*Exercise brief*. Extract the complete data exactly as given.

*Stored data*.

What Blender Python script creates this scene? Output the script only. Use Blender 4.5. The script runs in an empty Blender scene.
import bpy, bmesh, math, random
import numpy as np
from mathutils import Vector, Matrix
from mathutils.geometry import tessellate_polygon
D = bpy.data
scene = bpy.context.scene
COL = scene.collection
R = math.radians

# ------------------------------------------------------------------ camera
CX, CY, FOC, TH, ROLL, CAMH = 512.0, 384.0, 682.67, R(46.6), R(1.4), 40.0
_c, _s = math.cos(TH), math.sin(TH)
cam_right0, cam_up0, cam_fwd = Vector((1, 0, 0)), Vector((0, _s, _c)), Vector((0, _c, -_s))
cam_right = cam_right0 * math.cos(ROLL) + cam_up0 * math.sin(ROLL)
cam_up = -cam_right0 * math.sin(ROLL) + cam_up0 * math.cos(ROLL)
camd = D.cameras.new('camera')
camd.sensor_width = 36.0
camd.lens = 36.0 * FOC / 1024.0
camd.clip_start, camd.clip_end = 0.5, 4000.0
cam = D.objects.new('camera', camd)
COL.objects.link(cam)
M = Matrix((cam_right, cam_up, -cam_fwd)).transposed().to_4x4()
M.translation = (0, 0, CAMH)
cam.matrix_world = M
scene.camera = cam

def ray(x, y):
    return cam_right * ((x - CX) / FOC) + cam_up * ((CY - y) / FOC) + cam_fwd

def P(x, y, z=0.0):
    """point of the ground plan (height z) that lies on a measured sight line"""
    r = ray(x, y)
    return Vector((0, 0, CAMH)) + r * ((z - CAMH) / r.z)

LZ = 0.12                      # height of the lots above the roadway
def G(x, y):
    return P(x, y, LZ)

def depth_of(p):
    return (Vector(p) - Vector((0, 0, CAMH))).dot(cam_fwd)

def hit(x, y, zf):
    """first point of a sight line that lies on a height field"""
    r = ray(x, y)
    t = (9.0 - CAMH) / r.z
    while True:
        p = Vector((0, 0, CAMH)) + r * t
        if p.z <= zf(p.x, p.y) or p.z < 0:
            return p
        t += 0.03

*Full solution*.
What Blender Python script creates this scene? Output the script only. Use Blender 4.5. The script runs in an empty Blender scene.
import bpy, bmesh, math, random
import numpy as np
from mathutils import Vector, Matrix
from mathutils.geometry import tessellate_polygon
D = bpy.data
scene = bpy.context.scene
COL = scene.collection
R = math.radians

# ------------------------------------------------------------------ camera
CX, CY, FOC, TH, ROLL, CAMH = 512.0, 384.0, 682.67, R(46.6), R(1.4), 40.0
_c, _s = math.cos(TH), math.sin(TH)
cam_right0, cam_up0, cam_fwd = Vector((1, 0, 0)), Vector((0, _s, _c)), Vector((0, _c, -_s))
cam_right = cam_right0 * math.cos(ROLL) + cam_up0 * math.sin(ROLL)
cam_up = -cam_right0 * math.sin(ROLL) + cam_up0 * math.cos(ROLL)
camd = D.cameras.new('camera')
camd.sensor_width = 36.0
camd.lens = 36.0 * FOC / 1024.0
camd.clip_start, camd.clip_end = 0.5, 4000.0
cam = D.objects.new('camera', camd)
COL.objects.link(cam)
M = Matrix((cam_right, cam_up, -cam_fwd)).transposed().to_4x4()
M.translation = (0, 0, CAMH)
cam.matrix_world = M
scene.camera = cam

def ray(x, y):
    return cam_right * ((x - CX) / FOC) + cam_up * ((CY - y) / FOC) + cam_fwd

def P(x, y, z=0.0):
    """point of the ground plan (height z) that lies on a measured sight line"""
    r = ray(x, y)
    return Vector((0, 0, CAMH)) + r * ((z - CAMH) / r.z)

LZ = 0.12                      # height of the lots above the roadway
def G(x, y):
    return P(x, y, LZ)

def depth_of(p):
    return (Vector(p) - Vector((0, 0, CAMH))).dot(cam_fwd)

def hit(x, y, zf):
    """first point of a sight line that lies on a height field"""
    r = ray(x, y)
    t = (9.0 - CAMH) / r.z
    while True:
        p = Vector((0, 0, CAMH)) + r * t
        if p.z <= zf(p.x, p.y) or p.z < 0:
            return p
        t += 0.03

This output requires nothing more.